DATASET CONTENT:
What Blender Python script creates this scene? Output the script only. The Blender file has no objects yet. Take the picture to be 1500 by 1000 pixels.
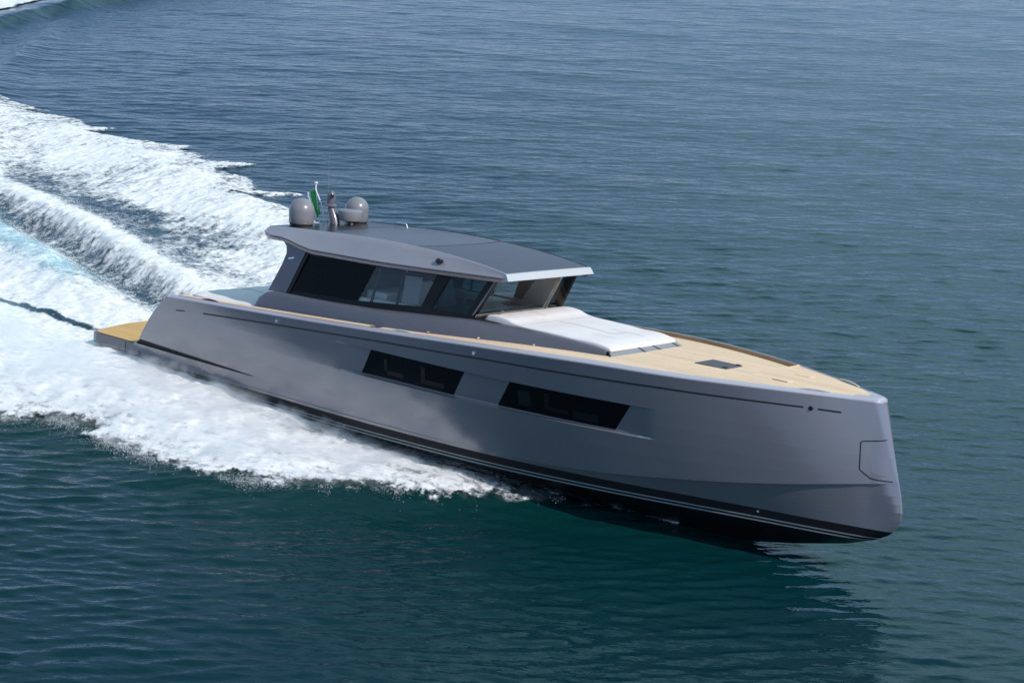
import bpy, math, random
import numpy as np
from mathutils import Matrix, Vector

random.seed(7)
rng = np.random.default_rng(11)
scene = bpy.context.scene
COL = scene.collection
R_ = math.radians

# ------------------------------------------------------------------ boat attitude (running trim, banked to port in a turn)
TRIM, HEEL, RISE = R_(3.0), R_(8.203), -0.12
BOAT = Matrix.Translation((0, 0, RISE)) @ Matrix.Rotation(-TRIM, 4, 'Y') @ Matrix.Rotation(-HEEL, 4, 'X')

# ------------------------------------------------------------------ camera
cam = bpy.data.cameras.new('camera')
cam.sensor_width = 36.0
cam.lens = 60.05
cam.clip_start = 0.5
cam.clip_end = 20000
camo = bpy.data.objects.new('camera', cam)
COL.objects.link(camo)
Cb = Vector((36.9933, -29.9130, 9.1166))
fb = Vector((-0.6235123, 0.76148716, -0.177115))
rb = Vector((0.76226282, 0.64246084, 0.07873662))
ub = Vector((-0.17374638, 0.08591493, 0.98103559))
mb = Matrix((( rb.x, ub.x, -fb.x, Cb.x), (rb.y, ub.y, -fb.y, Cb.y), (rb.z, ub.z, -fb.z, Cb.z), (0, 0, 0, 1)))
CAM = BOAT @ mb
camo.matrix_world = CAM
scene.camera = camo
cam_pos = np.array(CAM.translation)

# ------------------------------------------------------------------ sky, sun, exposure
SUN_EL, SUN_AZ = R_(42), R_(6)            # azimuth from +X (the bow) towards +Y (port)
w = bpy.data.worlds.new('World')
scene.world = w
w.use_nodes = True
nt = w.node_tree
bg = nt.nodes['Background']
sky = nt.nodes.new('ShaderNodeTexSky')
sky.sky_type = 'NISHITA'
sky.sun_disc = False
sky.sun_elevation = SUN_EL
sky.sun_rotation = math.pi / 2 - SUN_AZ
sky.air_density = 0.8
sky.dust_density = 0.05
sky.ozone_density = 3.6
# unseen broken cloud added high in the sky to brighten the water's reflections
wtc = nt.nodes.new('ShaderNodeTexCoord')
wsep = nt.nodes.new('ShaderNodeSeparateXYZ'); nt.links.new(wtc.outputs['Generated'], wsep.inputs[0])
wmr = nt.nodes.new('ShaderNodeMapRange'); wmr.interpolation_type = 'SMOOTHSTEP'
wmr.inputs['From Min'].default_value = .26; wmr.inputs['From Max'].default_value = .62
nt.links.new(wsep.outputs['Z'], wmr.inputs['Value'])
wn_ = nt.nodes.new('ShaderNodeTexNoise'); wn_.inputs['Scale'].default_value = 2.2; wn_.inputs['Detail'].default_value = 6
nt.links.new(wtc.outputs['Generated'], wn_.inputs['Vector'])
wr = nt.nodes.new('ShaderNodeMapRange'); wr.inputs['From Min'].default_value = .3; wr.inputs['From Max'].default_value = .7; wr.inputs['To Min'].default_value = .02; wr.inputs['To Max'].default_value = .42
nt.links.new(wn_.outputs['Fac'], wr.inputs['Value'])
wm = nt.nodes.new('ShaderNodeMath'); wm.operation = 'MULTIPLY'; nt.links.new(wmr.outputs['Result'], wm.inputs[0]); nt.links.new(wr.outputs['Result'], wm.inputs[1])
# unseen brighter bank added lower on the port side, lifting reflections in the sea
wflat = nt.nodes.new('ShaderNodeVectorMath'); wflat.operation = 'MULTIPLY'; wflat.inputs[1].default_value = (1, 1, 0); nt.links.new(wtc.outputs['Generated'], wflat.inputs[0])
wnorm = nt.nodes.new('ShaderNodeVectorMath'); wnorm.operation = 'NORMALIZE'; nt.links.new(wflat.outputs[0], wnorm.inputs[0])
wdot = nt.nodes.new('ShaderNodeVectorMath'); wdot.operation = 'DOT_PRODUCT'; wdot.inputs[1].default_value = (.18, .98, 0); nt.links.new(wnorm.outputs[0], wdot.inputs[0])
waz = nt.nodes.new('ShaderNodeMapRange'); waz.interpolation_type = 'SMOOTHSTEP'; waz.inputs['From Min'].default_value = .42; waz.inputs['From Max'].default_value = .86; waz.inputs['To Max'].default_value = .85; nt.links.new(wdot.outputs['Value'], waz.inputs['Value'])
wel = nt.nodes.new('ShaderNodeMapRange'); wel.interpolation_type = 'SMOOTHSTEP'; wel.inputs['From Min'].default_value = .20; wel.inputs['From Max'].default_value = .42; nt.links.new(wsep.outputs['Z'], wel.inputs['Value'])
wel2 = nt.nodes.new('ShaderNodeMapRange'); wel2.interpolation_type = 'SMOOTHSTEP'; wel2.inputs['From Min'].default_value = .95; wel2.inputs['From Max'].default_value = .70; nt.links.new(wsep.outputs['Z'], wel2.inputs['Value'])
wb1 = nt.nodes.new('ShaderNodeMath'); wb1.operation = 'MULTIPLY'; nt.links.new(waz.outputs['Result'], wb1.inputs[0]); nt.links.new(wel.outputs['Result'], wb1.inputs[1])
wb2 = nt.nodes.new('ShaderNodeMath'); wb2.operation = 'MULTIPLY'; nt.links.new(wb1.outputs[0], wb2.inputs[0]); nt.links.new(wel2.outputs['Result'], wb2.inputs[1])
wmax = nt.nodes.new('ShaderNodeMath'); wmax.operation = 'MAXIMUM'; nt.links.new(wb2.outputs[0], wmax.inputs[0]); nt.links.new(wm.outputs[0], wmax.inputs[1])
wx = nt.nodes.new('ShaderNodeMix'); wx.data_type = 'RGBA'
whz = nt.nodes.new('ShaderNodeMapRange'); whz.interpolation_type = 'SMOOTHSTEP'; whz.inputs['From Min'].default_value = .34; whz.inputs['From Max'].default_value = .06; whz.inputs['To Max'].default_value = .72; nt.links.new(wsep.outputs['Z'], whz.inputs['Value'])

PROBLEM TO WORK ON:
Write out, word for word, the lines from the start of the data through the one holding "R_ = math.radians". Omit pictures.

OUTPUT BELOW:
What Blender Python script creates this scene? Output the script only. The Blender file has no objects yet. Take the picture to be 1500 by 1000 pixels.
import bpy, math, random
import numpy as np
from mathutils import Matrix, Vector

random.seed(7)
rng = np.random.default_rng(11)
scene = bpy.context.scene
COL = scene.collection
R_ = math.radians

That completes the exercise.